AVAILABLE DATA:
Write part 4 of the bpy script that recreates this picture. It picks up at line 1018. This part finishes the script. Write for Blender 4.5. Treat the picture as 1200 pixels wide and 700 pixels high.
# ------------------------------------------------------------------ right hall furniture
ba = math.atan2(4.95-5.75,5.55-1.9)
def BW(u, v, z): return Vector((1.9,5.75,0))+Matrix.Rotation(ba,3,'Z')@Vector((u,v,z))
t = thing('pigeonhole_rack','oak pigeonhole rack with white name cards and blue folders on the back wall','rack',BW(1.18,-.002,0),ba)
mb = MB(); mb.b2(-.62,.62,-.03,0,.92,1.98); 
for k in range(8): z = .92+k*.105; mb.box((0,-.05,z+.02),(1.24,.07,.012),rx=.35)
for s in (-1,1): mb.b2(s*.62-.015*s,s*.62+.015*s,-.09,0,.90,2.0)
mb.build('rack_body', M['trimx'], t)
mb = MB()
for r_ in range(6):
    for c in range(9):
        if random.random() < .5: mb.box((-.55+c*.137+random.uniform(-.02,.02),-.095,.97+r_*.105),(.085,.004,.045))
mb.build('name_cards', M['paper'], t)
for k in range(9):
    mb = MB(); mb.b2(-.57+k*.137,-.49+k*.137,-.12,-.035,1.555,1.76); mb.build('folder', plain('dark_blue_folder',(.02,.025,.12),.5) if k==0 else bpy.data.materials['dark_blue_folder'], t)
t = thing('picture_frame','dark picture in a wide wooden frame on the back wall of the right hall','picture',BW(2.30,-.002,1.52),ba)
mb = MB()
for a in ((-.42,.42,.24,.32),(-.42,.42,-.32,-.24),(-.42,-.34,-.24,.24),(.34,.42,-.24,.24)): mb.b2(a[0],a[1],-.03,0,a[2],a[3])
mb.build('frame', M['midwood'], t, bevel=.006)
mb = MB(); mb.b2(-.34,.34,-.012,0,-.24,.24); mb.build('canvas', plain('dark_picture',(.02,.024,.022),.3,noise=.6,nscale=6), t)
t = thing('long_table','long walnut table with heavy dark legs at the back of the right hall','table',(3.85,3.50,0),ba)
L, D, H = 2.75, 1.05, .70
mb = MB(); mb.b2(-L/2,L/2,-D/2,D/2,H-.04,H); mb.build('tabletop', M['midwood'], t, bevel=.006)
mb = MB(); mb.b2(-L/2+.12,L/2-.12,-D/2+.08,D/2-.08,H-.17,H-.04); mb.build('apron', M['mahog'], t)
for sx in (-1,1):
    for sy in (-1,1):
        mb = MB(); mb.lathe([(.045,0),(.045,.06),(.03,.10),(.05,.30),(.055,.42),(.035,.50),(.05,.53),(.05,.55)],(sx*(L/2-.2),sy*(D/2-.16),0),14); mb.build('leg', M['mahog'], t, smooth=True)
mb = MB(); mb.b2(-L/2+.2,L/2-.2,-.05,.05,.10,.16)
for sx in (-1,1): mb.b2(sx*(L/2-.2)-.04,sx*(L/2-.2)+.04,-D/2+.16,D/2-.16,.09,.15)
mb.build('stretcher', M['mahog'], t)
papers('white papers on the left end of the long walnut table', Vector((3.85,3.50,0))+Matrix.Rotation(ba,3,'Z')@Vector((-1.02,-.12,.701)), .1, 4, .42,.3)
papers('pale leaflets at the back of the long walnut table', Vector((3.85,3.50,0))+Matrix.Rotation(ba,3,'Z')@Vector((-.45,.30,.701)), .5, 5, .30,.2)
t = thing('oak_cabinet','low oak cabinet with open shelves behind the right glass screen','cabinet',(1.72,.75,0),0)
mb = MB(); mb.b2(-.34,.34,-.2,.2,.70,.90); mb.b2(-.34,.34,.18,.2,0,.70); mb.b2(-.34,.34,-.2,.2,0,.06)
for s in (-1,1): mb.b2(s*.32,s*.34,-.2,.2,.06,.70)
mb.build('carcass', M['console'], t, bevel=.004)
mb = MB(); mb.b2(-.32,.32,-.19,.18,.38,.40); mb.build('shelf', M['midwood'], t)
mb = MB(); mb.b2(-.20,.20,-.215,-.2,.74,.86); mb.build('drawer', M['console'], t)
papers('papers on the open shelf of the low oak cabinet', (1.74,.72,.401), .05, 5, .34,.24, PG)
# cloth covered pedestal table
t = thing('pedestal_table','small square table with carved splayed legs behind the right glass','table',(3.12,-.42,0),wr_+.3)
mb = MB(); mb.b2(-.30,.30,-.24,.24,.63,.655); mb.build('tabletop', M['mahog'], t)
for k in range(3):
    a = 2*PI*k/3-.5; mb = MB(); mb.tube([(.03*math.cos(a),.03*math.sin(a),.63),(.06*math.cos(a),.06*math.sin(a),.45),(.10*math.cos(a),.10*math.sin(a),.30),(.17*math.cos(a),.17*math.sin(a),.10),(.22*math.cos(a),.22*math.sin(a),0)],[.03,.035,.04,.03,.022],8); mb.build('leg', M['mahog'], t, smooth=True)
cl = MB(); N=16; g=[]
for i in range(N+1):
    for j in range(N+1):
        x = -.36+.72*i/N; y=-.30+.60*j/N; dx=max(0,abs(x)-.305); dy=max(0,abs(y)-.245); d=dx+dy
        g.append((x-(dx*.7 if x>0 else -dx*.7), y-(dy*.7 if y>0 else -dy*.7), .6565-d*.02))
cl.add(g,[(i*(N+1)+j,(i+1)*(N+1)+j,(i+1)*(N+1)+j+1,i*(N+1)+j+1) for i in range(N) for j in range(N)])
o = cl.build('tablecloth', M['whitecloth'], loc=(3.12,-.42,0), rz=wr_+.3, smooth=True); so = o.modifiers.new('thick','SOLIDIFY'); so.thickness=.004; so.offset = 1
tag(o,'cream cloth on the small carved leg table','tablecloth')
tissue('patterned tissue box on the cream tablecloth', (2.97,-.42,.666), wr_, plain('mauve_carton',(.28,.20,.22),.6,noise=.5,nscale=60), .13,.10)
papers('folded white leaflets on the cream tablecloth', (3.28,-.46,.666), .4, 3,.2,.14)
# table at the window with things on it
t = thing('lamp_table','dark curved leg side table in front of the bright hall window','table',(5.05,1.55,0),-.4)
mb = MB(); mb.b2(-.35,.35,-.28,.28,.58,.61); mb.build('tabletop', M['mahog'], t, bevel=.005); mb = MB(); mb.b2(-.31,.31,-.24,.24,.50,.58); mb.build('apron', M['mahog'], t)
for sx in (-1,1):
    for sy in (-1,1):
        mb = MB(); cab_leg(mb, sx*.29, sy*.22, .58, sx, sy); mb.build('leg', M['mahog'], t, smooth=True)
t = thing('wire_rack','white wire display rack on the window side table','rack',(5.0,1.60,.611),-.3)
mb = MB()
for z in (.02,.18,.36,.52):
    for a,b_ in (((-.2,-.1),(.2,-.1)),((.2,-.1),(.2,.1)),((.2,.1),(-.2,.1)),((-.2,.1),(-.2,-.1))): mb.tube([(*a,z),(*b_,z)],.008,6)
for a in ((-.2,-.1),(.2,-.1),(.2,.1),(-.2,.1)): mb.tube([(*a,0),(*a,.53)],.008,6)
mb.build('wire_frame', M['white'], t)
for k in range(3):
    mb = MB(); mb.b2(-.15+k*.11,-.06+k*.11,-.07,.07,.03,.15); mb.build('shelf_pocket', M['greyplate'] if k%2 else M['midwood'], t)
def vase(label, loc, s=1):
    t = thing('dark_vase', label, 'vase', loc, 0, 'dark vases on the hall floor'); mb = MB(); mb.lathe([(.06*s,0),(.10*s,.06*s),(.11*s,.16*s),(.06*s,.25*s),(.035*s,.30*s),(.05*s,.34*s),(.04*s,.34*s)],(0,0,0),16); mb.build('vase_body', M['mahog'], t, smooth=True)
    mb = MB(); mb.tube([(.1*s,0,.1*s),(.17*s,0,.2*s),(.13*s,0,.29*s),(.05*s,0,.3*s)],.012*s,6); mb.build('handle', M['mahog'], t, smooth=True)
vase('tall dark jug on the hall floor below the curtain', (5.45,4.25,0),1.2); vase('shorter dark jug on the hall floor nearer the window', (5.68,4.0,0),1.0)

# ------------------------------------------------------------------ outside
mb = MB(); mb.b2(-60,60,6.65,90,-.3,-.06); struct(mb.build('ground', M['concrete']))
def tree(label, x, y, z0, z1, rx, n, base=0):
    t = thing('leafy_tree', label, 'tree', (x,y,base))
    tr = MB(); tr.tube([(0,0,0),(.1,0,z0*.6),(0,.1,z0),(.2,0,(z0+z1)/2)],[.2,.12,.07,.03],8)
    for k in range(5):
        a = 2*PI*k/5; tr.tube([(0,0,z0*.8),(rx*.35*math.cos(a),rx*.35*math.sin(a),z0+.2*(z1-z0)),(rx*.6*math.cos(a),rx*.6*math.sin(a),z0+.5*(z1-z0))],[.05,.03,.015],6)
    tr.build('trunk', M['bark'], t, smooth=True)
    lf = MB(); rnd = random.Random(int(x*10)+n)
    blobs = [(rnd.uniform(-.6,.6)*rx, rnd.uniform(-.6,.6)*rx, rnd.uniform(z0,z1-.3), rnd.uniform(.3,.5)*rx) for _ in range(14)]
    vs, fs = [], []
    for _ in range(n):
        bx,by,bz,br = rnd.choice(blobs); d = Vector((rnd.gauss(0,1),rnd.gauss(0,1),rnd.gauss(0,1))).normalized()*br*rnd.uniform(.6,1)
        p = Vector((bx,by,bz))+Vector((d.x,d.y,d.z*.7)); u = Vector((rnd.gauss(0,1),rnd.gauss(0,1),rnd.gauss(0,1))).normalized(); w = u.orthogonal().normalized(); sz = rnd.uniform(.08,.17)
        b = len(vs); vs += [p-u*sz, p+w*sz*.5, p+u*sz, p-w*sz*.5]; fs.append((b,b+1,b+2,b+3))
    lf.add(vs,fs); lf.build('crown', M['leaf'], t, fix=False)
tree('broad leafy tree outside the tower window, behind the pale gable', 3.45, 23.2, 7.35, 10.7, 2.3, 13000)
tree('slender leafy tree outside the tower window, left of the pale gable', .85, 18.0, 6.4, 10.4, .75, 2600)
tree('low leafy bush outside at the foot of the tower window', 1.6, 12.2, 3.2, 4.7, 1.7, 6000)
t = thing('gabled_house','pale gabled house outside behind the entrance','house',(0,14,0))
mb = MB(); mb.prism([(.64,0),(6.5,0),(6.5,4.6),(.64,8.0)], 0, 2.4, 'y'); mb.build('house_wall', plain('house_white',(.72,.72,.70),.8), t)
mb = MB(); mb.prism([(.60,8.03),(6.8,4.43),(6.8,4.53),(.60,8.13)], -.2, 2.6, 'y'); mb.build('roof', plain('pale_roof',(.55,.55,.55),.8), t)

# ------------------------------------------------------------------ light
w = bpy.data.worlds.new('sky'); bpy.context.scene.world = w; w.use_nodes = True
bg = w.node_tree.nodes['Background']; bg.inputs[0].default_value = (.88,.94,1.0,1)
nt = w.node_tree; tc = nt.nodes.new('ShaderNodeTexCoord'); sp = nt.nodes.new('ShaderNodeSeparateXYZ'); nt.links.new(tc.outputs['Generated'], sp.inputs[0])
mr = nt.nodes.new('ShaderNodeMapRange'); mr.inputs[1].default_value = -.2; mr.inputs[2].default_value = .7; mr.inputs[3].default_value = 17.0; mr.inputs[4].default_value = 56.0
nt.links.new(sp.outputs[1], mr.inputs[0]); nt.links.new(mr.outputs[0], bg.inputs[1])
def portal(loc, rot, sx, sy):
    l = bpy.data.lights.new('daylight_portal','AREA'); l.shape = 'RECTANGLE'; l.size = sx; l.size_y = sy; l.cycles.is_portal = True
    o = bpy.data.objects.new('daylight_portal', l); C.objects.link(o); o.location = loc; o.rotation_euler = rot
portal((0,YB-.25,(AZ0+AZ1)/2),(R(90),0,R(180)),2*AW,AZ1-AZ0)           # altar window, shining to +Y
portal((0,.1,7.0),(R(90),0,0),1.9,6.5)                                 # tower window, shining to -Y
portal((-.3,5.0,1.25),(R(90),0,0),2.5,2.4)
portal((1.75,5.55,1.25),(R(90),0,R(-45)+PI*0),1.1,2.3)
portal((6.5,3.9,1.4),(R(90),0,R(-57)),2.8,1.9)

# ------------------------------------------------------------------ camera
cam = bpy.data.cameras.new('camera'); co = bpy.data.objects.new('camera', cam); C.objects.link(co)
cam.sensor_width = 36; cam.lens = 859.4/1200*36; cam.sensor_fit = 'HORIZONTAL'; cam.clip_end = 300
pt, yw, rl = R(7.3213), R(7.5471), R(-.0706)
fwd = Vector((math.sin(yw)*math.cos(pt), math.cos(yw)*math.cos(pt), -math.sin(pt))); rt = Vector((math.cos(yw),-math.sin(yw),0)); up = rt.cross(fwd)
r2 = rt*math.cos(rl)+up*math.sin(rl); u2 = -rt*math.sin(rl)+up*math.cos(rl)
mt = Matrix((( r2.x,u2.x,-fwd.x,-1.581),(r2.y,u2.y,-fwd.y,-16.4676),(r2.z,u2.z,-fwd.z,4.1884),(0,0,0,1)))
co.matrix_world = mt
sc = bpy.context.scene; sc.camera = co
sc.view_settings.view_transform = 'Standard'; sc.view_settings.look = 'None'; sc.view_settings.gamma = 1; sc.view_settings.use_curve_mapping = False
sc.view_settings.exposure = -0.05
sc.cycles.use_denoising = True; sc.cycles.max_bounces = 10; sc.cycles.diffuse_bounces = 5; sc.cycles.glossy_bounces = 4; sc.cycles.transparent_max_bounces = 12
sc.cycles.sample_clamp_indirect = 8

AIM: Which lines hold the string "wide"? List them all.

OUTPUT:
Write part 4 of the bpy script that recreates this picture. It picks up at line 1018. This part finishes the script. Write for Blender 4.5. Treat the picture as 1200 pixels wide and 700 pixels high.
t = thing('picture_frame','dark picture in a wide wooden frame on the back wall of the right hall','picture',BW(2.30,-.002,1.52),ba)